◆ Requirements
Exactly the lines from the opening of the records through the line containing "(A, Mid, E)" should be copied, with both included.

◆ Exercise inputs
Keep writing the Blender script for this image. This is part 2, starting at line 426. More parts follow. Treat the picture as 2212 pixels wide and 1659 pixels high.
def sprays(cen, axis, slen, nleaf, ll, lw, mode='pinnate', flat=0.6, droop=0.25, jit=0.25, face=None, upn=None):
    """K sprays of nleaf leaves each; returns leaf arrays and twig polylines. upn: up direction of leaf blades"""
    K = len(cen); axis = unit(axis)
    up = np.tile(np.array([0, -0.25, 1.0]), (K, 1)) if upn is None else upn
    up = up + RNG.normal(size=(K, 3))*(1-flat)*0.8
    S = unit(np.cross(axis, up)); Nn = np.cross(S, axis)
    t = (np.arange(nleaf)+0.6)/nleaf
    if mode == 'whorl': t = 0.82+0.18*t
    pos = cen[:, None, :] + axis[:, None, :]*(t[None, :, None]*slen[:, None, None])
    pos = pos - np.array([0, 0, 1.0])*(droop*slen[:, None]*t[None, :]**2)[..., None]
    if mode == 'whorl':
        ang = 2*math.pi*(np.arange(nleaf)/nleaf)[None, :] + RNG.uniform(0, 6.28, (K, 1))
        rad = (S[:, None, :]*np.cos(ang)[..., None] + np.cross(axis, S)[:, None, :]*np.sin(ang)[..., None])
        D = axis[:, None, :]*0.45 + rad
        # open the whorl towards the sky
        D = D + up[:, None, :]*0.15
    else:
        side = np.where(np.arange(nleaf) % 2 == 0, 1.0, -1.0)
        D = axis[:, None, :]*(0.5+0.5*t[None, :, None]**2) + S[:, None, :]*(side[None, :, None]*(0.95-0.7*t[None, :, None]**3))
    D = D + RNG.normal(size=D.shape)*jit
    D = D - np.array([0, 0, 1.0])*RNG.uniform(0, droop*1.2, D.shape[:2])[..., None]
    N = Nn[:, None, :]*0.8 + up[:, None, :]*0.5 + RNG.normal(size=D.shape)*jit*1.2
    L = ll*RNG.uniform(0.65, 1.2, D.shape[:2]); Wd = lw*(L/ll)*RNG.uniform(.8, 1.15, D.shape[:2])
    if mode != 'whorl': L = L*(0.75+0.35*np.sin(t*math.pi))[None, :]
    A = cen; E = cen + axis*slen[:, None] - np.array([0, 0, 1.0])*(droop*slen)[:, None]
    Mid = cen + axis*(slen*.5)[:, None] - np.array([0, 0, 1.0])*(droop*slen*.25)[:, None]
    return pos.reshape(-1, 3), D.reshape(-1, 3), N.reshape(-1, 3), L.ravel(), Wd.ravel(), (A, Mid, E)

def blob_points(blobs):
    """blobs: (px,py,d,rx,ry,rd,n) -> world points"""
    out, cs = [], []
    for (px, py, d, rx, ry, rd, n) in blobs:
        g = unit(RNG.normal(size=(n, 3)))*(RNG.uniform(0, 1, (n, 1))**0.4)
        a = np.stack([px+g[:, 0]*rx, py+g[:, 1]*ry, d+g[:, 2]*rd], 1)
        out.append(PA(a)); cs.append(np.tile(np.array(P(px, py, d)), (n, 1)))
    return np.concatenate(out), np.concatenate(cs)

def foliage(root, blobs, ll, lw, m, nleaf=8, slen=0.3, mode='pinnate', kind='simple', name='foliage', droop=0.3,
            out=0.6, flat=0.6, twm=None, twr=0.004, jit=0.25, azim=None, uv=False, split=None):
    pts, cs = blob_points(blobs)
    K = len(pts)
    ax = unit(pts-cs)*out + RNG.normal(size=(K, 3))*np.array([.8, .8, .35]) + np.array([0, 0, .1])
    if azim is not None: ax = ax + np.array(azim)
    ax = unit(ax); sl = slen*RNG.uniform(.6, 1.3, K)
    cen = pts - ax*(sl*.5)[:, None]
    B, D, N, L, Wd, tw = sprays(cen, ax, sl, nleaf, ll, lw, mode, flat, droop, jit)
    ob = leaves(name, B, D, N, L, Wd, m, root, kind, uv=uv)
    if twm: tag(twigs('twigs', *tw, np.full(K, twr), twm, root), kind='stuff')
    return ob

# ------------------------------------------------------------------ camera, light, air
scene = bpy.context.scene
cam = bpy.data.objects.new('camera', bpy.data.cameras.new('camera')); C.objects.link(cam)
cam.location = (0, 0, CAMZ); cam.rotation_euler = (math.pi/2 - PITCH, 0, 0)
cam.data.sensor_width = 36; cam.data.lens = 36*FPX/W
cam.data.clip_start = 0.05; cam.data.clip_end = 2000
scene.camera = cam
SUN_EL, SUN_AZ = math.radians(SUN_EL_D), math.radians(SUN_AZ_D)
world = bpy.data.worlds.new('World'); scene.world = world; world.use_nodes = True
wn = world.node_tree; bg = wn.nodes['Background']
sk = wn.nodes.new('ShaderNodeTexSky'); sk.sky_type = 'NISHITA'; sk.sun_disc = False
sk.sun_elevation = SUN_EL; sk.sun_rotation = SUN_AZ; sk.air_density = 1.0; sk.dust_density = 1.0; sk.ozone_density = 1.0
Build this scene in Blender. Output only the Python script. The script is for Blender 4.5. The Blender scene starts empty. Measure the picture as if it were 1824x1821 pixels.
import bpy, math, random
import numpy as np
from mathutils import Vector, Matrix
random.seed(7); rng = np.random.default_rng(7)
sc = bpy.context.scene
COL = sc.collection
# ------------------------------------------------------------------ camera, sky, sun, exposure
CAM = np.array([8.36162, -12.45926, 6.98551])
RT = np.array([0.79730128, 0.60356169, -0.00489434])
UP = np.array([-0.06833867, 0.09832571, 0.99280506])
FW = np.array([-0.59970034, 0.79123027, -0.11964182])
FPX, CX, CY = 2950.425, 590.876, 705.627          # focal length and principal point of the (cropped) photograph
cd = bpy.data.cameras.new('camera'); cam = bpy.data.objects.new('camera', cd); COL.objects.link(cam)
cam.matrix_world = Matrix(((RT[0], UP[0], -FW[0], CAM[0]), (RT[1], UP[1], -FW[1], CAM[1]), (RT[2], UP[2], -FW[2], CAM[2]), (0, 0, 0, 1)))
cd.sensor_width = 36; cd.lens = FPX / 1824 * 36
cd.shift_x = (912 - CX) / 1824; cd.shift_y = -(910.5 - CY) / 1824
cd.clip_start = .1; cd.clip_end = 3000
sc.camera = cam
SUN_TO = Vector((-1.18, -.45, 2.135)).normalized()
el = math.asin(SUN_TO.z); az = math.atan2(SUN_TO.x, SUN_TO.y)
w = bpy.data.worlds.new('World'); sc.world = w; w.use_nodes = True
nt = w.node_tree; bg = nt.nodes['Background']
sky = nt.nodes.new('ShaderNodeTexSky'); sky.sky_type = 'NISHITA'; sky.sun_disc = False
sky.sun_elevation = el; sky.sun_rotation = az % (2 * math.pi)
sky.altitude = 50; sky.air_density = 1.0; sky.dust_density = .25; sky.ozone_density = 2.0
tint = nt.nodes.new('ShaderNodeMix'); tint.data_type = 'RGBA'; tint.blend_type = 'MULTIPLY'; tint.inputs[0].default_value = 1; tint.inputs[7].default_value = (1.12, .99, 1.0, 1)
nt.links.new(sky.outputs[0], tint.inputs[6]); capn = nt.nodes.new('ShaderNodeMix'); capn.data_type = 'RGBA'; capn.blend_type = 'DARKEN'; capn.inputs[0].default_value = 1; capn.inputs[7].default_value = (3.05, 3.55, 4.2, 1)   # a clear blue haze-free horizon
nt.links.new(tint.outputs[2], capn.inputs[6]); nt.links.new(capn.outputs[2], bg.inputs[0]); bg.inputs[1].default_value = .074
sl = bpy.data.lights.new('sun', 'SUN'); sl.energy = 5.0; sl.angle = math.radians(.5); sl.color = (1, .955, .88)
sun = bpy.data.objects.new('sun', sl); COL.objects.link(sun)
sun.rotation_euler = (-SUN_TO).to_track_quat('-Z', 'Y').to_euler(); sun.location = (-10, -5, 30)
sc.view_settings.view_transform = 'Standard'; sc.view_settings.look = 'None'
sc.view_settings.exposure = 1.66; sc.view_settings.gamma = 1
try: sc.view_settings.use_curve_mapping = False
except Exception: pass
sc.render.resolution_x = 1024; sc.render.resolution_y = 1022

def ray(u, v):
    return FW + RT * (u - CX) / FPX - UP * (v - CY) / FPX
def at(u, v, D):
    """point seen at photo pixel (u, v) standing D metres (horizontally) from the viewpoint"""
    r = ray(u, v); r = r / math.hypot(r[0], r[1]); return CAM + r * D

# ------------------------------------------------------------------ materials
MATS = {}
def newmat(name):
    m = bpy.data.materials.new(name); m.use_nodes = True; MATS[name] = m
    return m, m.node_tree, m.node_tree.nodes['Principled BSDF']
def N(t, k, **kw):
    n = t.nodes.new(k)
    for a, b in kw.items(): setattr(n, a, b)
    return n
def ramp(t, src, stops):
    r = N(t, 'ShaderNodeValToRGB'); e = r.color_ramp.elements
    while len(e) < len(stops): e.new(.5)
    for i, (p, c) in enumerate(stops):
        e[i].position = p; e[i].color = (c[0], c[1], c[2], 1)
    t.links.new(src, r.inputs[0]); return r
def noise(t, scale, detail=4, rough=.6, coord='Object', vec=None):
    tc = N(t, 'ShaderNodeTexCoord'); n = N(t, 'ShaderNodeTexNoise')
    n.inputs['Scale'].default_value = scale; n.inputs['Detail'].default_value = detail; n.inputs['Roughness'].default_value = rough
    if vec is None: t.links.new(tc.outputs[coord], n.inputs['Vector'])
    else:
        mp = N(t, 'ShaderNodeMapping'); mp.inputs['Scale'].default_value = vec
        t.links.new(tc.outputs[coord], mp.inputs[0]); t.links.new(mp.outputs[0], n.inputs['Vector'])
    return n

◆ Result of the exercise
Keep writing the Blender script for this image. This is part 2, starting at line 426. More parts follow. Treat the picture as 2212 pixels wide and 1659 pixels high.
def sprays(cen, axis, slen, nleaf, ll, lw, mode='pinnate', flat=0.6, droop=0.25, jit=0.25, face=None, upn=None):
    """K sprays of nleaf leaves each; returns leaf arrays and twig polylines. upn: up direction of leaf blades"""
    K = len(cen); axis = unit(axis)
    up = np.tile(np.array([0, -0.25, 1.0]), (K, 1)) if upn is None else upn
    up = up + RNG.normal(size=(K, 3))*(1-flat)*0.8
    S = unit(np.cross(axis, up)); Nn = np.cross(S, axis)
    t = (np.arange(nleaf)+0.6)/nleaf
    if mode == 'whorl': t = 0.82+0.18*t
    pos = cen[:, None, :] + axis[:, None, :]*(t[None, :, None]*slen[:, None, None])
    pos = pos - np.array([0, 0, 1.0])*(droop*slen[:, None]*t[None, :]**2)[..., None]
    if mode == 'whorl':
        ang = 2*math.pi*(np.arange(nleaf)/nleaf)[None, :] + RNG.uniform(0, 6.28, (K, 1))
        rad = (S[:, None, :]*np.cos(ang)[..., None] + np.cross(axis, S)[:, None, :]*np.sin(ang)[..., None])
        D = axis[:, None, :]*0.45 + rad
        # open the whorl towards the sky
        D = D + up[:, None, :]*0.15
    else:
        side = np.where(np.arange(nleaf) % 2 == 0, 1.0, -1.0)
        D = axis[:, None, :]*(0.5+0.5*t[None, :, None]**2) + S[:, None, :]*(side[None, :, None]*(0.95-0.7*t[None, :, None]**3))
    D = D + RNG.normal(size=D.shape)*jit
    D = D - np.array([0, 0, 1.0])*RNG.uniform(0, droop*1.2, D.shape[:2])[..., None]
    N = Nn[:, None, :]*0.8 + up[:, None, :]*0.5 + RNG.normal(size=D.shape)*jit*1.2
    L = ll*RNG.uniform(0.65, 1.2, D.shape[:2]); Wd = lw*(L/ll)*RNG.uniform(.8, 1.15, D.shape[:2])
    if mode != 'whorl': L = L*(0.75+0.35*np.sin(t*math.pi))[None, :]
    A = cen; E = cen + axis*slen[:, None] - np.array([0, 0, 1.0])*(droop*slen)[:, None]
    Mid = cen + axis*(slen*.5)[:, None] - np.array([0, 0, 1.0])*(droop*slen*.25)[:, None]
    return pos.reshape(-1, 3), D.reshape(-1, 3), N.reshape(-1, 3), L.ravel(), Wd.ravel(), (A, Mid, E)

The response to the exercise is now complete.